Have you ever watched a flooded, fast flowing river after a storm? It can be a spectacular sight.

flooded river

In the book Wind in the Willows, I love Mole’s description of a lively river: “this sleek, sinuous, full bodied animal, chasing and chuckling, gripping things with a gurgle and leaving them with a laugh, to fling itself fresh playmates that shook themselves free, and were caught and held again.”

 

A river doesn’t really catch and hold onto things, or does it? Rivers that flow quickly carry a lot of matter known as sediment. Sediment is tiny particles of sand and clay, the remains of vegetation and animals, and even large boulders that are moved by the water.

Slower moving rivers cannot transport as much sediment as their faster counterparts. Instead, much of the sediment falls onto the riverbed.

There!

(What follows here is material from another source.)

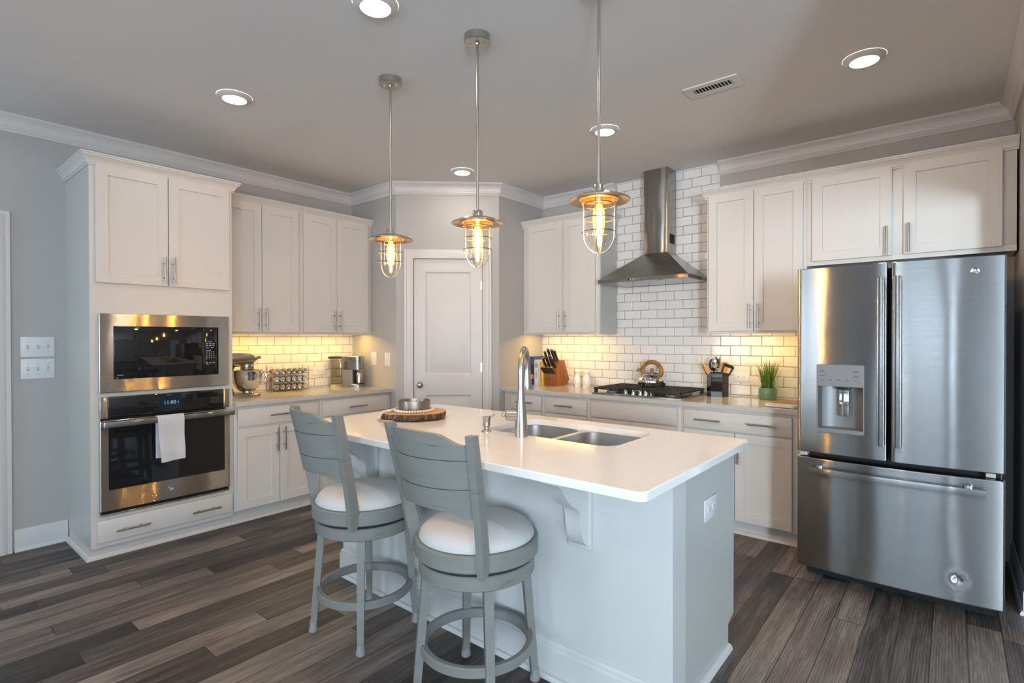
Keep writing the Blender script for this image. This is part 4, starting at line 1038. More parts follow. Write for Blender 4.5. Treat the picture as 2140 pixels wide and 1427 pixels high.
def pendant(x, y, label):
    t = thing('pendant_lamp', label, 'pendant lamp', (x, y, ZC), 0, 'cage pendants over the island')
    cpy = obj('canopy', MB().lathe([(0.0615, -0.0005), (0.0615, -0.034), (0.059, -0.037), (0.012, -0.037), (0.010, -0.045), (0, -0.045)], seg=40), 'nickel', t, local=True)
    for a in (0.6, 3.74): obj('screw', MB().cyl((0.034 * math.cos(a), 0.034 * math.sin(a), -0.037), (0.034 * math.cos(a), 0.034 * math.sin(a), -0.044), 0.004, 10), 'chrome', cpy, local=True)
    zs = lambda z: z - ZC
    obj('rod', MB().cyl((0, 0, -0.040), (0, 0, zs(1.988)), 0.0062, 14).cyl((0, 0, zs(2.40)), (0, 0, zs(2.403)), 0.0068, 14), 'nickel', t, local=True)
    obj('socket_cap', MB().lathe([(0.0, zs(1.992)), (0.022, zs(1.991)), (0.024, zs(1.988)), (0.024, zs(1.956)), (0, zs(1.956))], seg=28), 'nickel', t, local=True)
    sh = obj('shade', MB().lathe([(0.024, zs(1.958)), (0.050, zs(1.957)), (0.085, zs(1.948)), (0.112, zs(1.936)), (0.122, zs(1.932)), (0.1225, zs(1.928)), (0.119, zs(1.926)), (0.108, zs(1.931)), (0.082, zs(1.942)), (0.070, zs(1.938)), (0.066, zs(1.938)), (0.064, zs(1.950)), (0.024, zs(1.954))], cap0=False, cap1=False, seg=56), 'nickel', t, local=True)
    obj('reflector_ring', MB().lathe([(0.080, zs(1.9405)), (0.078, zs(1.931)), (0.066, zs(1.930)), (0.064, zs(1.9485)), (0.030, zs(1.9525))], cap0=False, cap1=False, seg=48), 'bulbgold', sh, local=True)
    obj('lamp_holder', MB().lathe([(0.016, zs(1.953)), (0.017, zs(1.918)), (0.013, zs(1.912)), (0, zs(1.912))], seg=20), 'bulbgold', t, local=True)
    gl = [(0.052, zs(1.945)), (0.052, zs(1.80))]
    for i in range(1, 9):
        a = PI / 2 * i / 8; gl.append((max(0.0005, 0.052 * math.cos(a)), zs(1.80) - 0.070 * math.sin(a)))
    obj('glass_jar', MB().lathe(gl, cap0=False, cap1=False, seg=40), 'glass', t, local=True)
    cg = obj('cage', MB(), 'nickel', t) if False else None
    for q in range(2):
        a = R(20 + 90 * q); pts = [(0.0625, zs(1.952)), (0.0625, zs(1.80))]
        for i in range(1, 16): b = PI * i / 16; pts.append((0.0625 * math.cos(b), zs(1.80) - 0.081 * math.sin(b)))
        pts += [(-0.0625, zs(1.80)), (-0.0625, zs(1.952))]
        obj('cage_wire', MB().tube([(p * math.cos(a), p * math.sin(a), z) for p, z in pts], 0.0022, 8), 'nickel', t, local=True)
    for z in (1.912, 1.857, 1.804):
        obj('cage_ring', MB().tube([(0.0665 * math.cos(2 * PI * i / 40), 0.0665 * math.sin(2 * PI * i / 40), zs(z)) for i in range(40)], 0.0024, 8, closed=True), 'pull', t, local=True)
    bl = obj('bulb', MB().lathe([(0.012, zs(1.915)), (0.015, zs(1.905)), (0.022, zs(1.885)), (0.024, zs(1.86)), (0.0225, zs(1.83)), (0.018, zs(1.80)), (0.010, zs(1.785)), (0, zs(1.782))], cap0=False, seg=28), 'amberglass', t, local=True)
    obj('filament', MB().lathe([(0, zs(1.898)), (0.008, zs(1.892)), (0.0125, zs(1.865)), (0.0125, zs(1.835)), (0.007, zs(1.806)), (0, zs(1.802))], seg=20), 'filament', bl, local=True)
    return t
pd = pendant(2.280, -2.620, 'leftmost of the three caged glass pendants over the island')
dup(pd, (2.940, -2.620, ZC), None, 'middle of the three caged glass pendants over the island')
dup(pd, (3.600, -2.620, ZC), None, 'rightmost of the three caged glass pendants, nearest the camera')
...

You didn’t realize you were getting a geography lesson today, did you? At last my geography degree has come in useful.

We want our prayers to be like fast flowing rivers, which carry everything in our lives—the small, monotonous everyday tasks, the big events and grand plans, our anxieties and frustrations, as well as our joys and thankfulness—to God.

If we limit the content of our prayers, they become like a sluggish, slow moving river.

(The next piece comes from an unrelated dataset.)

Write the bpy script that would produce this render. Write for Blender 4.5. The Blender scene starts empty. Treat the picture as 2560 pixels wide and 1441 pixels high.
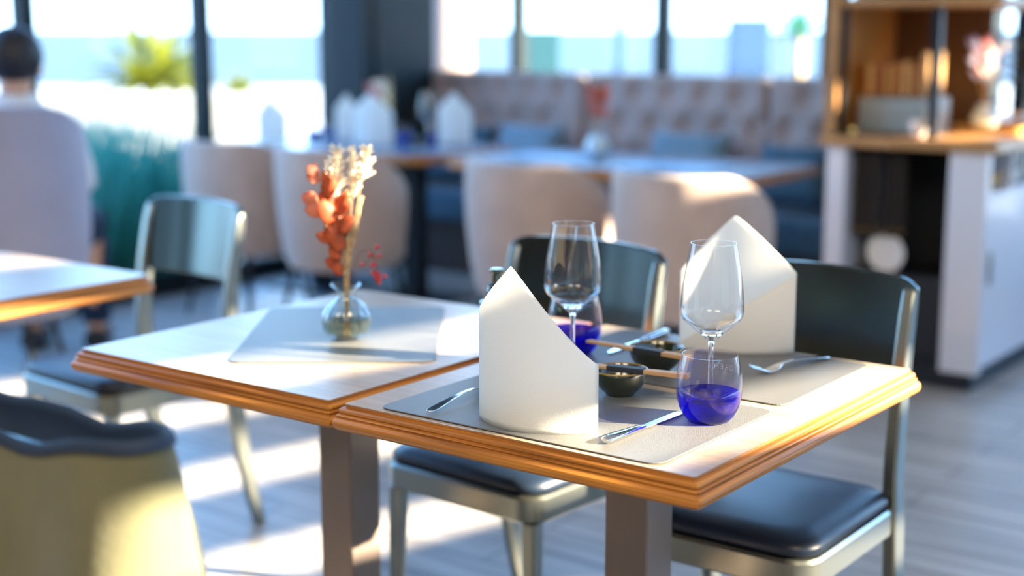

Just as a storm delivers a greater volume of water to a river and causes it to hold more sediment and debris, so a crisis often leads to us praying more frequently and intensely.

flood debris1

A crisis can stir up new emotions and different reactions. We cry out for help. We may doubt God’s goodness, or feel hurt by and angry with God or other people. Or, we express feeling totally overwhelmed and exhausted.

Holding back these responses instead of letting them flow through prayer is like damming a river to make a reservoir. The sediment that used to flow along with the fast-moving water is, instead, deposited. Eventually the reservoir fills up with mud, and become unusable for its intended purposes.

We want to keep our prayers flowing so we can be healthy and of value to God and other people.

Scripture tells us to get rid of everything that slows us down, especially the sin that just won’t let go.

Take the opportunity, through prayer, to get rid of every thought, attitude or practice that impedes a godly life.

Eventually a fast flowing river will deposit its sediment somewhere, usually at the mouth of the river. This sediment is mineral-rich and makes excellent farmland.

We, too, need to leave our doubts and fears, our wrongdoings, our thankfulness—everything in our lives—at the feet of Jesus, and before God’s throne of grace.

When we give our thoughts, words and deeds to God in prayer, he turns what looks like the debris of our life into rich and fertile ground from which we bear fruit.

This week, practice prayer that flows like a river.